>>>>

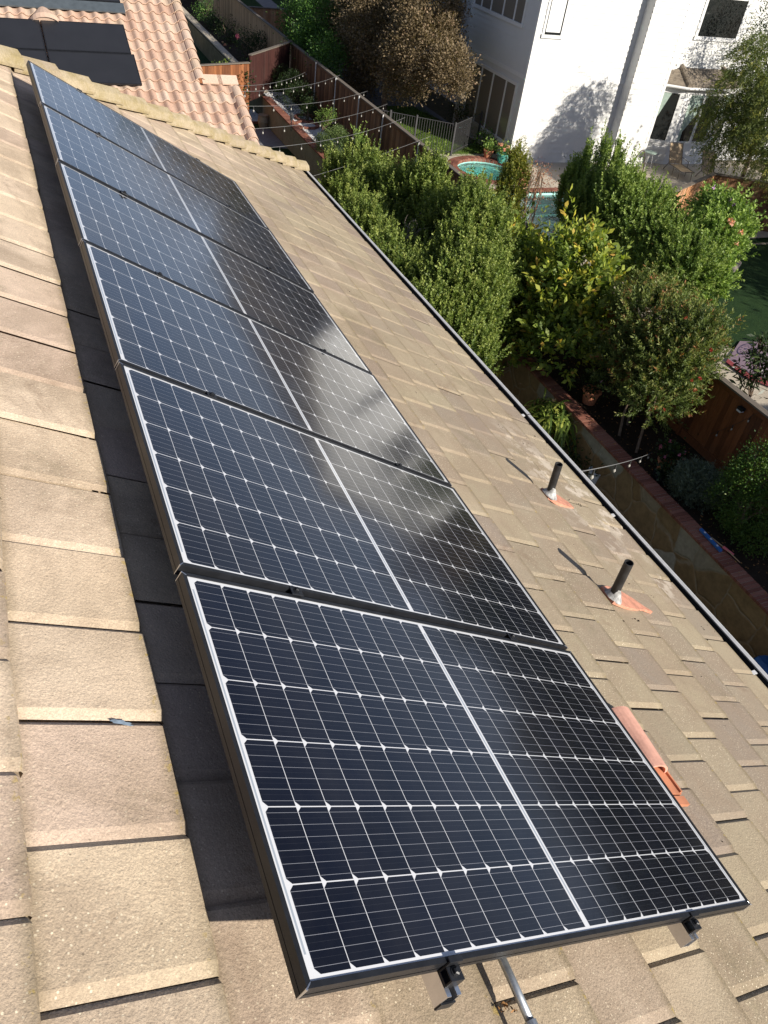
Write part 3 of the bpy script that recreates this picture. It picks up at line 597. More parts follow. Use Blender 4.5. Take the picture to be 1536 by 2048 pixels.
# clay pieces left beside the array
r = thing('clay_barrel_tile', 'half-round pink clay tile lying by the lower edge of the nearest solar panel', 'roof tile')
b = MB(); n = 12; vs = []
for (uu, vc, rr) in ((.862, -.375, .074), (.865, -.375, .066), (.602, -.345, .074), (.602, -.345, .062)):
    pass
for rr in (.094, .082):
    for uu, vc in ((.885, -.402), (.595, -.366)):
        for q in range(n + 1):
            a = math.pi * q / n; vs.append(RW(uu, vc + rr * math.cos(a), RT - .012 + rr * .74 * math.sin(a)))
m1 = n + 1
fs = [(q, q+1, m1+q+1, m1+q) for q in range(n)] + [(2*m1+q+1, 2*m1+q, 3*m1+q, 3*m1+q+1) for q in range(n)]
fs += [(q+1, q, 2*m1+q, 2*m1+q+1) for q in range(n)] + [(m1+q, m1+q+1, 3*m1+q+1, 3*m1+q) for q in range(n)] + [(0, m1, 3*m1, 2*m1), (n, 2*m1+n, 3*m1+n, m1+n)]
b.mesh(vs, fs); b.build('barrel', MT['claypink'], r, smooth=False)
b = MB()
r2 = thing('clay_pan_tile', 'flat orange clay tile tucked under the half-round pink tile', 'roof tile')
b.box((.50, -.462, RT - .004), (.70, -.335, RT + .010), M=ROOFM); b.box((.505, -.462, RT + .010), (.70, -.450, RT + .019), M=ROOFM); b.build('pan', MT['clay'], r2)
b = MB(); b.box((.452, -.462, RT - .002), (.490, -.335, RT + .012), M=ROOFM); b.build('lug', MT['clay'], r2)
# blue chalk daub, leaf litter
mr = random.Random(9); b = MB(); pts = []
for q in range(22):
    a = 2*math.pi*q/22; rr = 1 + mr.uniform(-.35, .2); pts.append(RW(.676 + .007 * rr * math.sin(a) + .005 * math.cos(a), 1.818 + .028 * rr * math.cos(a), RT - .0055))
b.face(pts[::-1]); tag(b.build('chalk_daub', MT['paint']), 'small blue grey daub on a tile upslope of the nearest panel', 'mark')
lt = MB()
for q in range(20):
    c = Vector((-.052 + mr.gauss(0, .007), 1.046 + mr.gauss(0, .011), RT + .006 + abs(mr.gauss(0, .010)))); d = Vector((mr.gauss(0, 1), mr.gauss(0, 1), mr.gauss(0, .6))).normalized() * mr.uniform(.005, .012); s = d.cross(Vector((mr.gauss(0, 1), mr.gauss(0, 1), 1))).normalized() * .003
    lt.face([RW(*(c - d)), RW(*(c + s)), RW(*(c + d)), RW(*(c - s))], mr.random())
tag(lt.build('leaf_litter', MT['deadleaf']), 'tuft of dry brown leaves beside the metal conduit', 'leaf litter')
def roof_at(x, y, h):
    d = np.array(CR.T @ np.array([(x - 768) / FPX, (y - 1024) / FPX, 1.0])); Bi = np.array([[1, 0, 0], [0, CA, SA], [0, -SA, CA]])
    d2, c2 = Bi @ d, Bi @ CP; t = (h - c2[2]) / d2[2]; p = c2 + d2 * t; return p[0], p[1]
sp = MB()
spots = [(712, 602), (775, 655), (783, 690), (868, 728), (832, 783), (848, 692), (775, 620), (930, 787), (1040, 765), (1047, 883), (1052, 876), (1060, 886), (1069, 889), (1077, 892), (1143, 998), (1162, 1008), (1205, 905), (1070, 870), (1228, 1055), (1150, 1085), (1401, 1247), (1410, 1256), (1418, 1252), (1425, 1258), (1392, 1250), (1263, 1168), (1310, 1190), (1320, 1220), (1330, 1227), (1268, 1236), (1278, 1240), (1345, 1295), (1520, 1402), (1515, 1392), (1408, 1352), (1440, 1345), (960, 745), (700, 580), (1455, 1450), (1390, 1660), (1445, 1680), (530, 620), (1000, 850), (1245, 1240), (1420, 1276)]
for (x, y) in spots:
    u, v = roof_at(x, y, RT); 
    for q in range(mr.choice((1, 1, 2, 3))):
        du, dv = mr.gauss(0, .012), mr.gauss(0, .012); s = mr.uniform(.004, .010); a = mr.uniform(0, 3.1)
        kk = math.floor((1.715 - v - dv) / PITCH) + 1; hz = RT - .0285 * ((v + dv) - (1.715 - PITCH * kk)) / PITCH
        c, s2 = math.cos(a) * s, math.sin(a) * s
        b0 = [(u+du+c, v+dv+s2*.6), (u+du-s2*.5, v+dv+c*.5), (u+du-c, v+dv-s2*.6), (u+du+s2*.5, v+dv-c*.5)]
        vs = [RW(*p, hz + .0005) for p in b0] + [RW(u+du, v+dv, hz + s * .8)]
        sp.mesh(vs, [(0, 1, 4), (1, 2, 4), (2, 3, 4), (3, 0, 4)], mr.random())
tag(sp.build('roof_debris', MT['soil']), kind='stuff')

# ================================================================== neighbour's barrel-tile roof with black panels
nb = thing('barrel_tile_house', 'neighbouring house with peach barrel-tile roof and flat black panels', 'house', (18, 2, ZL))
SL = .433; SLC = math.cos(math.atan(SL)); zr = lambda x: -1.19 + SL * (x - 21.8)
XN, YN = Vector((1, 0, SL)).normalized(), Vector((0, 1, 0)); NN = XN.cross(YN)
br = MB(); nrg = random.Random(11)
TWd, TC = .258, .33
def ytile_edge(x): return -2.52 if x > 19.15 else -3.28
for i in range(-1, 37):
    x0 = 15.2 + i * TC * SLC
    for j in range(0, 34):
        ya = 5.0 - (j + 1) * TWd
        if ya < ytile_edge(x0 + .25) + .02: continue
        P0 = Vector((x0, ya, zr(x0))); vs = []; tt = nrg.random(); n = 10; lift = nrg.uniform(0, .004)
        for s_, hh in ((0, .046), (TC + .03, .0)):
            for q in range(n + 1):
                f = q / n
                z = .050 * math.sin(math.pi * (f - .0) / .58) if f < .58 else -.016 * math.sin(math.pi * (f - .58) / .42)
                vs.append(P0 + XN * s_ + Vector((0, f * TWd * 1.02, 0)) + NN * (z + hh + lift))
        for q in range(n + 1):
            vs.append(vs[q] - NN * .022)
        fs = [(q+1, q, n+1+q, n+1+q+1) for q in range(n)] + [(q, q+1, 2*(n+1)+q+1, 2*(n+1)+q) for q in range(n)]
        br.mesh(vs, fs, tt)
br.build('roof', MT['sbarrel'], nb, smooth=False)
b = MB(); b.face([(14.5, 6, zr(14.5) - .06), (14.5, -3.2, zr(14.5) - .06), (19.1, -3.2, zr(19.1) - .06), (19.1, -2.45, zr(19.1) - .06), (27.5, -2.45, zr(27.5) - .06), (27.5, 6, zr(27.5) - .06)][::-1], .1)
b.face([(27.5, 6, zr(27.5) - .06), (27.5, -2.45, zr(27.5) - .06), (39, -2.45, zr(16)), (39, 6, zr(16))], .4); b.build('roof_deck', MT['sbarrel'], nb)
rk = MB()                              # half-round tiles along the rake edge
def rake(xa, xb, y):
    n = int((xb - xa) / (TC * SLC)); 
    for i in range(n):
        p0 = Vector((xa + i * TC * SLC, y, zr(xa + i * TC * SLC))); tt = nrg.random(); vs = []; m = 9
        for s_, hh, rr in ((0, .075, .125), (TC + .03, .042, .112)):
            for q in range(m + 1):
                a = math.pi * q / m; vs.append(p0 + XN * s_ + Vector((0, math.cos(a) * rr, 0)) + NN * (hh + rr * math.sin(a) - .03))
        for q in range(m + 1): vs.append(vs[q] - NN * .02)
        rk.mesh(vs, [(q, q+1, m+1+q+1, m+1+q) for q in range(m)] + [(q+1, q, 2*(m+1)+q, 2*(m+1)+q+1) for q in range(m)], tt)
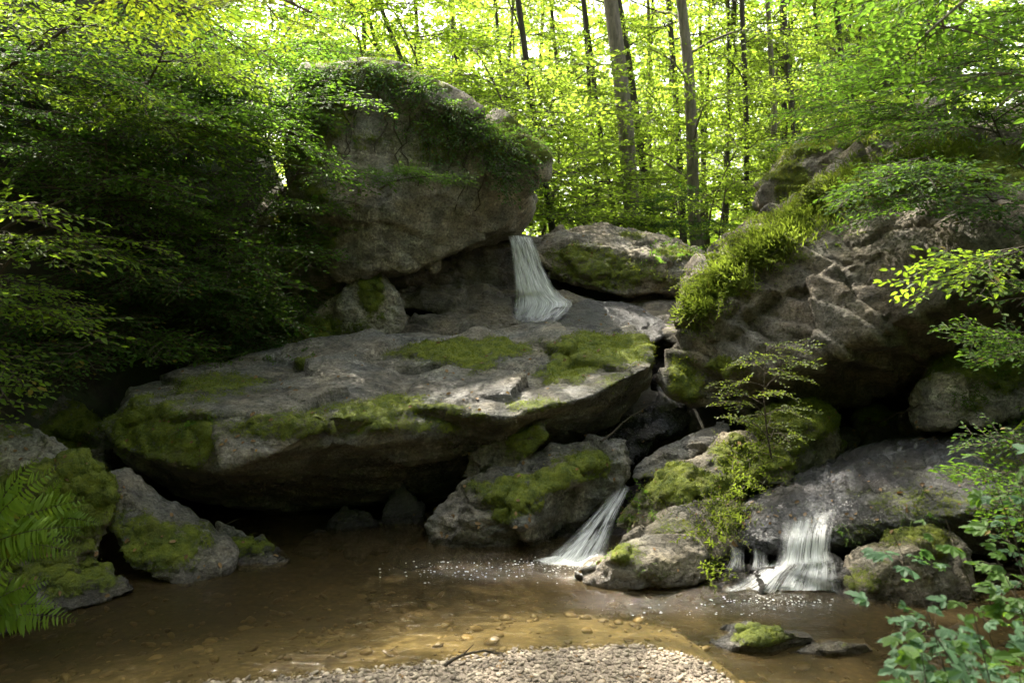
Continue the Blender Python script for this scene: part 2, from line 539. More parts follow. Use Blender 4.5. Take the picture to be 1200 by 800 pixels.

<<<<

Problem description:
Filter the records down to the lines that contain the string "More", and copy those lines.

Response to this exercise:
Write part 3 of the bpy script that recreates this picture. It picks up at line 597. More parts follow. Use Blender 4.5. Take the picture to be 1536 by 2048 pixels.
Continue the Blender Python script for this scene: part 2, from line 539. More parts follow. Use Blender 4.5. Take the picture to be 1200 by 800 pixels.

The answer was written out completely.